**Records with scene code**
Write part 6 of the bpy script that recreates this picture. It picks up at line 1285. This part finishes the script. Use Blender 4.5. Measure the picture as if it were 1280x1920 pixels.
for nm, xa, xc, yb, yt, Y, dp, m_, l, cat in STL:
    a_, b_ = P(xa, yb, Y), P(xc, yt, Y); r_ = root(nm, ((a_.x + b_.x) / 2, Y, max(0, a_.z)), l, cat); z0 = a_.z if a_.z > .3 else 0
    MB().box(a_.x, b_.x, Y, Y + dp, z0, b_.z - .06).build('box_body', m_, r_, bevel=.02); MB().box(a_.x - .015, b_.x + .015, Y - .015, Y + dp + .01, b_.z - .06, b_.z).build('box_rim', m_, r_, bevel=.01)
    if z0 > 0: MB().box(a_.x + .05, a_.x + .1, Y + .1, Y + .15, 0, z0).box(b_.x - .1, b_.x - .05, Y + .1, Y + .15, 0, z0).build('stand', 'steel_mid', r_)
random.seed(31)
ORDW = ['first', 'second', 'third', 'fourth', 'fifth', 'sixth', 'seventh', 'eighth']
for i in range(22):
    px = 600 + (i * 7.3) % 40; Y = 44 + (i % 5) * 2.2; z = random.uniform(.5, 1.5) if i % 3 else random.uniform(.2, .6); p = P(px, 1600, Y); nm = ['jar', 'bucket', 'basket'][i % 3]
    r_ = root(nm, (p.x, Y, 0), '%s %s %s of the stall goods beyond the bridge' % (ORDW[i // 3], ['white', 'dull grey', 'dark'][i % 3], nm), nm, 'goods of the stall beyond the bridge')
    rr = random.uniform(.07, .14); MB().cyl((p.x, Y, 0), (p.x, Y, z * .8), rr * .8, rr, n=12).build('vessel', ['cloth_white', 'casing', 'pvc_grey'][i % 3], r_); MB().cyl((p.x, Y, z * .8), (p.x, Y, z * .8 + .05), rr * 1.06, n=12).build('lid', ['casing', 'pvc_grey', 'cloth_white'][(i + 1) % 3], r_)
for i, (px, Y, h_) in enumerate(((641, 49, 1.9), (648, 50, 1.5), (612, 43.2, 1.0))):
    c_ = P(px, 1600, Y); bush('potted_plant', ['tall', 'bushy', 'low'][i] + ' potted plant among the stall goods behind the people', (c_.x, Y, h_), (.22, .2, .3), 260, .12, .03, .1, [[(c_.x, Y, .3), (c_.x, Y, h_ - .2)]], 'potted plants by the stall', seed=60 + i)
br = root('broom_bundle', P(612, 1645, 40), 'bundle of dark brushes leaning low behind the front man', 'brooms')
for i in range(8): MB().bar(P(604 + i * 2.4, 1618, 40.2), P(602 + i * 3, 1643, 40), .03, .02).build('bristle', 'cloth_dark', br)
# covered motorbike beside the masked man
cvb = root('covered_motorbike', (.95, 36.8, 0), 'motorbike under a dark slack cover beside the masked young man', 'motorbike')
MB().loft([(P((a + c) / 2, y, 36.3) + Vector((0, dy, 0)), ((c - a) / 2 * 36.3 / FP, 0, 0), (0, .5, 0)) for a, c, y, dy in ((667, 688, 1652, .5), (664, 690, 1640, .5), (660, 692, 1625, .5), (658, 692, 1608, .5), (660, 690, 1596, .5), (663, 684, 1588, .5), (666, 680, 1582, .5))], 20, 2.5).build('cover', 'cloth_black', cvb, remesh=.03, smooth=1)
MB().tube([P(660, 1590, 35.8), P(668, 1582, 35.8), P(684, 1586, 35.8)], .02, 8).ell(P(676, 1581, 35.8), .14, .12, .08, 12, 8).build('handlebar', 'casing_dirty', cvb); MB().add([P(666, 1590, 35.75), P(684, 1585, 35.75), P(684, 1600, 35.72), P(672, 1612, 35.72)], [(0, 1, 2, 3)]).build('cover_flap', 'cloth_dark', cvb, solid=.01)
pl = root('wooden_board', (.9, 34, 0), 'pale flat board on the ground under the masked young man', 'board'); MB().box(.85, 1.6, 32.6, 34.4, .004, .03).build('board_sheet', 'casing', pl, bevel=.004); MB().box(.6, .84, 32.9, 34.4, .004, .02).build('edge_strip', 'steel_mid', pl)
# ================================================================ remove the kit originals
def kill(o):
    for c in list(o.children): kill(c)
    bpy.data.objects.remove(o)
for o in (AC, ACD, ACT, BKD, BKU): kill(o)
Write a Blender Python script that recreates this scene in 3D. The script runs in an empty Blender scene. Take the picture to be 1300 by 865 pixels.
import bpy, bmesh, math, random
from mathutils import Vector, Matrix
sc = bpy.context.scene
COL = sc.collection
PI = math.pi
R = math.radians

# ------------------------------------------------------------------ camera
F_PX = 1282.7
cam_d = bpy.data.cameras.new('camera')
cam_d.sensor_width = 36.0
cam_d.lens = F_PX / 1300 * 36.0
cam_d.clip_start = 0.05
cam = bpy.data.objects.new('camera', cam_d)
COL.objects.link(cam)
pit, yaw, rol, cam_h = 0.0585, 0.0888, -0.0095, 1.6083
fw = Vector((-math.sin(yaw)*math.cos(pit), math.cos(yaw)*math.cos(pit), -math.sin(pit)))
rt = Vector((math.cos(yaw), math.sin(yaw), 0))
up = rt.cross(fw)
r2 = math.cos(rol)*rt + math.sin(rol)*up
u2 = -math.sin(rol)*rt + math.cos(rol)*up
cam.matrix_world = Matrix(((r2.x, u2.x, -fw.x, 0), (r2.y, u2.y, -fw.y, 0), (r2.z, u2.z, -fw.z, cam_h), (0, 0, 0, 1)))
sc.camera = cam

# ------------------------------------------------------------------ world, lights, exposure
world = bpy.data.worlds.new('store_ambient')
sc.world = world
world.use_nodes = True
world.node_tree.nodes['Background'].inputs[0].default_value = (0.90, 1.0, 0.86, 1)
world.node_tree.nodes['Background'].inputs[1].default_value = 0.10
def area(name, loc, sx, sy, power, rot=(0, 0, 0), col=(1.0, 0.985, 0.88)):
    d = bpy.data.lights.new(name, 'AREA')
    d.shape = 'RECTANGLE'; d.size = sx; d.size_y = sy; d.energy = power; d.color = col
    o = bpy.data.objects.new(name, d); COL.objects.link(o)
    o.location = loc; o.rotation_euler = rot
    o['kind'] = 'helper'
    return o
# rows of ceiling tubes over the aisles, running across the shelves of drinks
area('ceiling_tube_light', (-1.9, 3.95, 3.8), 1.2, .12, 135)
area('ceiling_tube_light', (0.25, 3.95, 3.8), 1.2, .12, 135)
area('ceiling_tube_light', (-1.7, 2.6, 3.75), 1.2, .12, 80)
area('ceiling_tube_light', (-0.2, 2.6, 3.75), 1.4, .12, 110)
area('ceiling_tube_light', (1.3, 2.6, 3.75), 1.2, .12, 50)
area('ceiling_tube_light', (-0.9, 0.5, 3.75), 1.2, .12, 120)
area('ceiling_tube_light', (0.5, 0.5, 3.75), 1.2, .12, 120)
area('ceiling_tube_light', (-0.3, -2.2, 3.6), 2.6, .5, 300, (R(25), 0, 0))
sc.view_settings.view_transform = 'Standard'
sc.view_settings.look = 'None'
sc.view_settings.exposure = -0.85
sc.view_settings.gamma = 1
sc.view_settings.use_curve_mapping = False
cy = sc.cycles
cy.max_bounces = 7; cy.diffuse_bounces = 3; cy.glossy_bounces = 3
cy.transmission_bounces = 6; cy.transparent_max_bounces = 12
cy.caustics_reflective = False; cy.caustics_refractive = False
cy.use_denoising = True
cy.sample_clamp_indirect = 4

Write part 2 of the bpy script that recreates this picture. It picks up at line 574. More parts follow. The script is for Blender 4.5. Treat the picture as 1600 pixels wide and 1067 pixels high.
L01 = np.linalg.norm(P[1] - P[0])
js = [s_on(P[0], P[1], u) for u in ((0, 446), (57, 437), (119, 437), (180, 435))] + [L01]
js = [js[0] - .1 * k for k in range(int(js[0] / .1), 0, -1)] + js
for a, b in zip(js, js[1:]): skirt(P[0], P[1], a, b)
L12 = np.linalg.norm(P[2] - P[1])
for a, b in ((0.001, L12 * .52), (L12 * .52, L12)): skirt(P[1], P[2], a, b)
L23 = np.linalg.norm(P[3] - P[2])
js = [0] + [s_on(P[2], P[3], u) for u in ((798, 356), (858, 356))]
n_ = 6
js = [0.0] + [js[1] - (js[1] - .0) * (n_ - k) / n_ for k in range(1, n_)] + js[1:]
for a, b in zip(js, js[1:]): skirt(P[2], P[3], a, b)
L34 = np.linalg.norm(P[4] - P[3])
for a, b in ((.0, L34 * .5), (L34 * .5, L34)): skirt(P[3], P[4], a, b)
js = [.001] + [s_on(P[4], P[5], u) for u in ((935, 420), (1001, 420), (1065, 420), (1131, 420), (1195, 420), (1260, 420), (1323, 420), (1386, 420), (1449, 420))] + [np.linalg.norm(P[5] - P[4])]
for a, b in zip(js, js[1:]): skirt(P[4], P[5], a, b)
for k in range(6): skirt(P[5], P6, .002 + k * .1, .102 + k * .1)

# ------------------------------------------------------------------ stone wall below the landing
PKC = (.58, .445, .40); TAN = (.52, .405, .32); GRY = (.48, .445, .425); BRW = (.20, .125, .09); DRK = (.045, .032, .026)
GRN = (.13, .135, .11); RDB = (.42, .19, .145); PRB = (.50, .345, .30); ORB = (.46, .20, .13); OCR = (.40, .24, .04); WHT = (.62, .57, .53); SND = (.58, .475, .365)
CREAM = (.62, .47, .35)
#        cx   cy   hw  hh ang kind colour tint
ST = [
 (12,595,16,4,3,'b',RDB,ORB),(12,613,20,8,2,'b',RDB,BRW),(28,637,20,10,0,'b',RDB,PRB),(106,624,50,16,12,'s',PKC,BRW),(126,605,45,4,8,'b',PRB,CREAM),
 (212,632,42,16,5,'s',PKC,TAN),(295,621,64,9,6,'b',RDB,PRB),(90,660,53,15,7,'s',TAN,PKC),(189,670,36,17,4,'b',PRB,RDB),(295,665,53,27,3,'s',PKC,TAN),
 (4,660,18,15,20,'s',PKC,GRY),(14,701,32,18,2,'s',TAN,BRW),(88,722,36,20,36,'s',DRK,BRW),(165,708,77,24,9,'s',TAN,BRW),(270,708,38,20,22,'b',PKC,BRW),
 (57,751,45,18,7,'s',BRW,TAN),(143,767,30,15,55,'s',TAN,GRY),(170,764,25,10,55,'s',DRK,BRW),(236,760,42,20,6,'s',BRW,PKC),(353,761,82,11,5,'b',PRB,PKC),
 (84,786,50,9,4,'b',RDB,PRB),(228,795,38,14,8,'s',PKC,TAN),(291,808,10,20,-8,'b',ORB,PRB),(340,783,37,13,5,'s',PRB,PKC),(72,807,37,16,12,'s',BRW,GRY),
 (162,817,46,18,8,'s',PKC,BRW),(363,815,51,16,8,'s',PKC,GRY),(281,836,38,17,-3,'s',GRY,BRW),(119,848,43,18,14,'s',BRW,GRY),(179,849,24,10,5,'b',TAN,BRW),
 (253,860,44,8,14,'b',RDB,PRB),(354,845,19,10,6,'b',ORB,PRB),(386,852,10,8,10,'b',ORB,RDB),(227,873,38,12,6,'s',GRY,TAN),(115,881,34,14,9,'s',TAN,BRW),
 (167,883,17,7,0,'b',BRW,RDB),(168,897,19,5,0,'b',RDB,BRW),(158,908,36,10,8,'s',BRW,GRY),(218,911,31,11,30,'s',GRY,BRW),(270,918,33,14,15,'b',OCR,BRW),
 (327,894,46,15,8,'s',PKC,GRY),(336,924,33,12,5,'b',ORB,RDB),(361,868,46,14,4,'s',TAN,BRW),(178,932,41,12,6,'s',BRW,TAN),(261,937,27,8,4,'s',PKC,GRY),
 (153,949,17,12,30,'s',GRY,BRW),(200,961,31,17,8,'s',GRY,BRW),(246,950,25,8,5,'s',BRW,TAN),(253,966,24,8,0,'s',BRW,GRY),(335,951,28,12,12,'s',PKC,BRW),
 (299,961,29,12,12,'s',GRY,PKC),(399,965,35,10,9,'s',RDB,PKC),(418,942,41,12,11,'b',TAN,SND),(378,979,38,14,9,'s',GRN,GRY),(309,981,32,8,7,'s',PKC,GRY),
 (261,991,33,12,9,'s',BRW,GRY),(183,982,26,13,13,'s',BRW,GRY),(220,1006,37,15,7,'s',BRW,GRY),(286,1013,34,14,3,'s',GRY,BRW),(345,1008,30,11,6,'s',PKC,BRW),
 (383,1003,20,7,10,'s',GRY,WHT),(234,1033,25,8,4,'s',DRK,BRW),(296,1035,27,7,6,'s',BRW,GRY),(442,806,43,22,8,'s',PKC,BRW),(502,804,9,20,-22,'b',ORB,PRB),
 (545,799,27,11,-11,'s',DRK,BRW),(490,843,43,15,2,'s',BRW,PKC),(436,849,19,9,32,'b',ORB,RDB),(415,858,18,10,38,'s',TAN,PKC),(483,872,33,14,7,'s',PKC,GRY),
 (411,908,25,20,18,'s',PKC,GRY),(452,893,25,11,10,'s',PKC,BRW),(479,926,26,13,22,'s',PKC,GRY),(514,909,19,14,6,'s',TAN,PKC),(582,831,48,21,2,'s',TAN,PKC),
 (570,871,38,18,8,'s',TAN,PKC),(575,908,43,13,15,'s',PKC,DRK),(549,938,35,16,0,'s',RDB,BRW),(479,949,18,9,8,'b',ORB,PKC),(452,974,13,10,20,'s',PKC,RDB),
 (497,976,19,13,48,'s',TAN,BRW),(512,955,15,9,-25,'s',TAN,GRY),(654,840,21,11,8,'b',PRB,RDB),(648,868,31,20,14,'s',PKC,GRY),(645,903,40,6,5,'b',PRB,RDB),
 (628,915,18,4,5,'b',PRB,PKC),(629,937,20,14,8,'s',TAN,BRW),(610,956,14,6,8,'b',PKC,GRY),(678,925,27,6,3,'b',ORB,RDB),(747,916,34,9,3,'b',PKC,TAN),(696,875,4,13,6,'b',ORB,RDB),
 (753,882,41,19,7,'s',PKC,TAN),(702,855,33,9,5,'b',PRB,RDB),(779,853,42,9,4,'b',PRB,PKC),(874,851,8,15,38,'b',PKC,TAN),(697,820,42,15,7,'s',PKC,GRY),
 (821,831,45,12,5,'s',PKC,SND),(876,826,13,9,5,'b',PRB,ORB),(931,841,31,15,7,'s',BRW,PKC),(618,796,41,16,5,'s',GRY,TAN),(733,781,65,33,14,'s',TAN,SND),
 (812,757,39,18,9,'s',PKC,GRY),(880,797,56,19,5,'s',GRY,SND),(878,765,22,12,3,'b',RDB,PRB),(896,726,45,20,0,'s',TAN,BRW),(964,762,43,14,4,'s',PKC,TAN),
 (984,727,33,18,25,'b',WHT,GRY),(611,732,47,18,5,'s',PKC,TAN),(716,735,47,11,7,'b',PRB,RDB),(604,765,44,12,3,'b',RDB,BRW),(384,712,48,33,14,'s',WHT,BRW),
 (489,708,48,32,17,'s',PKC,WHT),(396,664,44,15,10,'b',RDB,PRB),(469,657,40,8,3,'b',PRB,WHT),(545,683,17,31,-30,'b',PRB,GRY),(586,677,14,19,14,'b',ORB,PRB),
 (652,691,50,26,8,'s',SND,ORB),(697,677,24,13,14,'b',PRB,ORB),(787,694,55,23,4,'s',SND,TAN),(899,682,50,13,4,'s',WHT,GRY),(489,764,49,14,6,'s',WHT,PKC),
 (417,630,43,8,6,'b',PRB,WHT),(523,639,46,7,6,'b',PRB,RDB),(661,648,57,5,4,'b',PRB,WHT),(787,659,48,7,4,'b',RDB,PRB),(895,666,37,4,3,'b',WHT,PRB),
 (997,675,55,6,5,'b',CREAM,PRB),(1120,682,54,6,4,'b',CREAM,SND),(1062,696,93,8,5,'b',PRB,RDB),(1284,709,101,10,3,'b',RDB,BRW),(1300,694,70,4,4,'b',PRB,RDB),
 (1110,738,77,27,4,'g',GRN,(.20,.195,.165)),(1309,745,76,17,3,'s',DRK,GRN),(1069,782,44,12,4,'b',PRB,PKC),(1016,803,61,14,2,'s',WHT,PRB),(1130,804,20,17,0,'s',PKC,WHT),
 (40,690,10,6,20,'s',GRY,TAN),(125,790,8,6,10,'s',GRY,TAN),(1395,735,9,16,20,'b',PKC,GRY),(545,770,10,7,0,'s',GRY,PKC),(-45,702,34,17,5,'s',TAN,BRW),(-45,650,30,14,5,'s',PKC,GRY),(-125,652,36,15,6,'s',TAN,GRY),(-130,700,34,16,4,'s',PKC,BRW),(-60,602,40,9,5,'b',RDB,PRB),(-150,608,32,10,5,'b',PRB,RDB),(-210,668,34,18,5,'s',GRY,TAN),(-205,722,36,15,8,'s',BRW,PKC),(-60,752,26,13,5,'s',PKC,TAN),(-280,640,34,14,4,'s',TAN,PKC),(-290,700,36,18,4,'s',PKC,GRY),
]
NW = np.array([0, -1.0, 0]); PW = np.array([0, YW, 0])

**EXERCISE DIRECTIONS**
Reproduce exactly the lines from the one containing "Write a Blender" through the one containing "sc.camera = cam", inclusive, and nothing else.

**RESULT OF THE EXERCISE**
Write a Blender Python script that recreates this scene in 3D. The script runs in an empty Blender scene. Take the picture to be 1300 by 865 pixels.
import bpy, bmesh, math, random
from mathutils import Vector, Matrix
sc = bpy.context.scene
COL = sc.collection
PI = math.pi
R = math.radians

# ------------------------------------------------------------------ camera
F_PX = 1282.7
cam_d = bpy.data.cameras.new('camera')
cam_d.sensor_width = 36.0
cam_d.lens = F_PX / 1300 * 36.0
cam_d.clip_start = 0.05
cam = bpy.data.objects.new('camera', cam_d)
COL.objects.link(cam)
pit, yaw, rol, cam_h = 0.0585, 0.0888, -0.0095, 1.6083
fw = Vector((-math.sin(yaw)*math.cos(pit), math.cos(yaw)*math.cos(pit), -math.sin(pit)))
rt = Vector((math.cos(yaw), math.sin(yaw), 0))
up = rt.cross(fw)
r2 = math.cos(rol)*rt + math.sin(rol)*up
u2 = -math.sin(rol)*rt + math.cos(rol)*up
cam.matrix_world = Matrix(((r2.x, u2.x, -fw.x, 0), (r2.y, u2.y, -fw.y, 0), (r2.z, u2.z, -fw.z, cam_h), (0, 0, 0, 1)))
sc.camera = cam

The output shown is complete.